• **Work to complete**
Work out how many lines in the entries contain the string "this", and give nothing but that number.

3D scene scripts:
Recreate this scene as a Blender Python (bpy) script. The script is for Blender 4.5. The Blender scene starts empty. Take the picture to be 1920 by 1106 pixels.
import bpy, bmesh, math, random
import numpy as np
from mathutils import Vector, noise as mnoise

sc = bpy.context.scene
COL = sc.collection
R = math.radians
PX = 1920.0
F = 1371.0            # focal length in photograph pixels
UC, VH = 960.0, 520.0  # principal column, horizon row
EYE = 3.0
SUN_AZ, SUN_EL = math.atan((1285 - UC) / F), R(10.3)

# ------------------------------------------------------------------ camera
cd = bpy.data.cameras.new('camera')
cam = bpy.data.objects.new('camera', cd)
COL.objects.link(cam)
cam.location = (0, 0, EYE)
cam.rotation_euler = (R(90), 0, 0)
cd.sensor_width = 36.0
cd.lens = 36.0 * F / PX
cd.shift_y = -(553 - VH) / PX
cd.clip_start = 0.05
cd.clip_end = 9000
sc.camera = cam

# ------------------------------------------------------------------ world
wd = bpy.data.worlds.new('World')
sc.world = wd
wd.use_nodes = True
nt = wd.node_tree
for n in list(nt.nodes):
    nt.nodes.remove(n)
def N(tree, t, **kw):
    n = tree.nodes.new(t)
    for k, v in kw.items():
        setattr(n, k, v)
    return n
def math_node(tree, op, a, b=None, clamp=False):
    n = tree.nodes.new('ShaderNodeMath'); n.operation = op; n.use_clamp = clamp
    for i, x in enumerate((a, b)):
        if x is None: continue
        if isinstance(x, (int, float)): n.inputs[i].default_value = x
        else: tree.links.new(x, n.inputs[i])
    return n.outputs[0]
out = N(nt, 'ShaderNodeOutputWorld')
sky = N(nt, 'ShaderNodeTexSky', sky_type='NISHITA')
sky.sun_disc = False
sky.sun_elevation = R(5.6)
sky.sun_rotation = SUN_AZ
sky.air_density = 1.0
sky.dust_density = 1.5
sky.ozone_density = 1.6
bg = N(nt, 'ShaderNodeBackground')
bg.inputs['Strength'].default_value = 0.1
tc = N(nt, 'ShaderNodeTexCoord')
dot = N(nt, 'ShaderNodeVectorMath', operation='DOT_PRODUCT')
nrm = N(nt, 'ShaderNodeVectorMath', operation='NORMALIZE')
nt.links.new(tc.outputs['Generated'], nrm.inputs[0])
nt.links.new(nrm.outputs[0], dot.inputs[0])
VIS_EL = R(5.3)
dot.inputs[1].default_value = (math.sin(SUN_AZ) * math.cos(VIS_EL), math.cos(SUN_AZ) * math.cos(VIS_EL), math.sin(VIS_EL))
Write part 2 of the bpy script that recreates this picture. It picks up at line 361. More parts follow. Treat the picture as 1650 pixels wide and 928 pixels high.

• **Worked solution**
2